The Sutton Trust today welcomed new HEFCE research on university access. Commenting on key findings that state school students tend to do better in their degree studies than students with the same prior educational attainment from independent schools and that students from disadvantaged areas tend to do less well in higher education than those with the same prior educational attainment from more advantaged areas, James Turner, Sutton Trust Director of Programmes said:

“HEFCE’s research confirms early Sutton Trust studies showing that when students from state schools get to university, they are likely to do well. Many of the world’s leading universities – in the UK, US and elsewhere – recognise that it is much harder to excel academically in some schools than others, and they use contextual admissions to help recruit bright students from less advantaged backgrounds. As this research suggests, it is also important that those from disadvantaged and minority ethnic backgrounds have the right support at university so that they stay the course and go on to get good degrees.

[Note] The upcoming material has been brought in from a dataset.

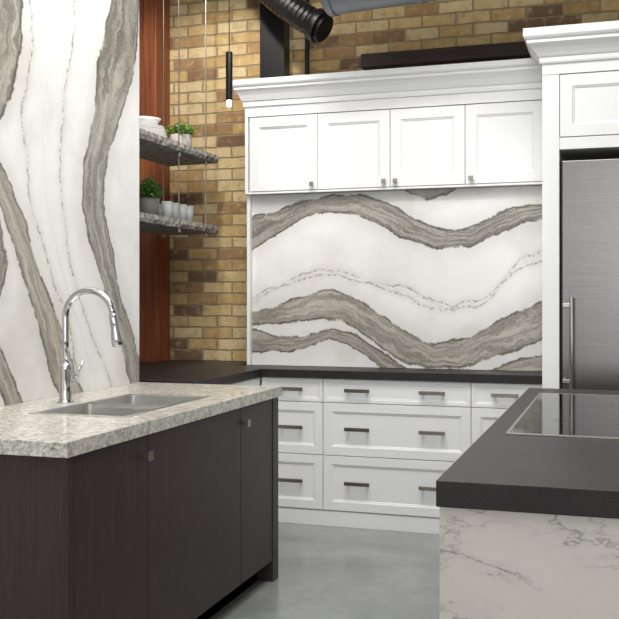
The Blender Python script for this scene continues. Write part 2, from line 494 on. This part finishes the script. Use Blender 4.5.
# sink: drop-in steel rim with two bowls
sk = group('kitchen_sink')
bm = bmesh.new()
ymid = 3.42
for (a, b) in [(sy0+.012, ymid-.012), (ymid+.012, sy1-.012)]:
    q = bmesh.new(); addbox(q, sx0+.012, sx1-.012, a, b, .71, ZT+.001)
    top = [f for f in q.faces if all(v.co.z > .9 for v in f.verts)]
    bmesh.ops.delete(q, geom=top, context='FACES')
    ed = [e for e in q.edges if not (e.verts[0].co.z > .9 and e.verts[1].co.z > .9)]
    bmesh.ops.bevel(q, geom=ed, offset=.03, segments=5, affect='EDGES', profile=.5)
    me = bpy.data.meshes.new('tmp'); q.to_mesh(me); q.free(); bm.from_mesh(me)
o = finish('basins', bm, M_sink, sk, smooth=True)
boxes('rim', [(sx0-.006, sx1+.006, sy0-.006, sy0+.014, ZT, ZT+.004), (sx0-.006, sx1+.006, sy1-.014, sy1+.006, ZT, ZT+.004),
              (sx0-.006, sx0+.014, sy0+.014, sy1-.014, ZT, ZT+.004), (sx1-.014, sx1+.006, sy0+.014, sy1-.014, ZT, ZT+.004),
              (sx0+.014, sx1-.014, ymid-.013, ymid+.013, ZT-.012, ZT-.004)], M_sink, sk, .0015)
for i, y in enumerate((3.24, 3.6)):
    lathe('drain_%d' % (i+1), [(0, .002), (.03, .002), (.042, .004), (.045, .0)], (-1.86, y, .712), M_chrome, sk)

# faucet
fc = group('kitchen_faucet'); fX, fY = -2.125, 3.40
lathe('base', [(0, 0), (.032, 0), (.032, .006), (.026, .012), (.024, .02), (.024, .13), (.026, .135), (.026, .15), (.018, .158), (.014, .165), (0, .165)], (fX, fY, ZT), M_chrome, fc)
pts = [(fX, fY, ZT+.15), (fX, fY, ZT+.25), (fX, fY, ZT+.345)]
R = .108
for k in range(1, 25):
    a = math.pi - math.radians(172)*k/24
    pts.append((fX+R+R*math.cos(a), fY, ZT+.345+R*math.sin(a)))
tube('gooseneck', pts, .0135, M_chrome, fc)
e = Vector(pts[-1]); d = Vector((.17, 0, -1)).normalized()
hp = [e, e+d*.005, e+d*.02, e+d*.045, e+d*.05, e+d*.09, e+d*.125, e+d*.13]
tube('spray_head', hp, 0, M_chrome, fc, [.014, .017, .017, .0175, .016, .021, .023, .019])
cyl('lever_hub', (fX, fY+.01, ZT+.085), (fX, fY+.055, ZT+.085), .016, M_chrome, fc, bevel=.002)
tube('lever', [(fX, fY+.045, ZT+.085), (fX+.02, fY+.06, ZT+.12), (fX+.035, fY+.075, ZT+.165)], 0, M_chrome, fc, [.008, .006, .005])

# ------------------------------------------------------------------ cooktop island (right)
is2 = group('kitchen_island.001')
box('dark_countertop', -.405, .78, 2.22, 4.64, ZT-.062, ZT, M_dstone, is2, .003)
box('marble_side_near', -.399, .765, 2.235, 2.28, 0, ZT-.062, M_thin, is2, .001)
box('marble_side_far', -.399, .765, 4.57, 4.61, 0, ZT-.062, M_thin, is2, .001)
box('cabinet_body', -.38, .745, 2.28, 4.57, .1, ZT-.062, M_wood, is2, .002)
box('plinth', -.31, .69, 2.28, 4.57, 0, .1, M_black, is2)
ck = group('cooktop')
cx0, cx1, cy0, cy1 = -.335, .38, 3.03, 4.36
boxes('steel_rim', [(cx0, cx1, cy0, cy0+.012, ZT, ZT+.005), (cx0, cx1, cy1-.012, cy1, ZT, ZT+.005),
                    (cx0, cx0+.010, cy0+.012, cy1-.012, ZT, ZT+.005), (cx1-.010, cx1, cy0+.012, cy1-.012, ZT, ZT+.005)], M_rod, ck, .001)
box('glass_surface', cx0+.010, cx1-.010, cy0+.012, cy1-.012, ZT, ZT+.0045, M_cook, ck)
M_ring = simple('printed_ring', srgb(60, 60, 62), .3)
bm = bmesh.new()
for (x, y, r) in [(-.1, 3.4, .11), (.18, 3.4, .08), (-.1, 3.95, .08), (.18, 3.95, .11)]:
    seg = 48
    a = [bm.verts.new((x+r*math.cos(t*2*math.pi/seg), y+r*math.sin(t*2*math.pi/seg), ZT+.0049)) for t in range(seg)]
    b = [bm.verts.new((x+(r-.002)*math.cos(t*2*math.pi/seg), y+(r-.002)*math.sin(t*2*math.pi/seg), ZT+.0049)) for t in range(seg)]
    for k in range(seg): bm.faces.new((a[k], a[(k+1) % seg], b[(k+1) % seg], b[k]))
finish('burner_rings', bm, M_ring, ck)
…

“Our summer schools, where we had 12,000 applicants for 2,000 places this year, play a big role in encouraging bright state school students to aim for the top universities in the UK and US.  This research suggests once there, such students go on to do well.   The analysis is a valuable contribution to our understanding of what factors should to be considered in the important decisions about who to admit to our universities.”

NOTES TO EDITORS

  1. The Sutton Trust is a foundation set up in 1997, dedicated to improving social mobility through education. It has published over 140 research studies and funded and evaluated programmes that have helped hundreds of thousands of young people of all ages, from early years through to access to the professions.
  2. The Sutton Trust’s week long UK summer schools are designed to give bright students from non-privileged homes a taste of life at a leading university.  The programme reaches over 1,900 sixth form students across ten leading universities – Bristol, Cambridge, Durham, Edinburgh, Imperial, King’s College London, Nottingham, the Royal Veterinary College, St Andrews and UCL. Independent evaluation has shown that young people have a significantly higher chance of going to a leading university if they attend one of the summer schools, with over three quarters (76%) going on to a leading university (either a member of the Russell or 1994 Groups) compared to just over half (55%) of students with similar academic and social profiles who did not apply to the scheme.
  3. Research for the Sutton Trust by the National Foundation for Educational Research found that, on average, students from comprehensive schools are likely to achieve higher degree classifications than students with similar attainment from grammar and independent schools.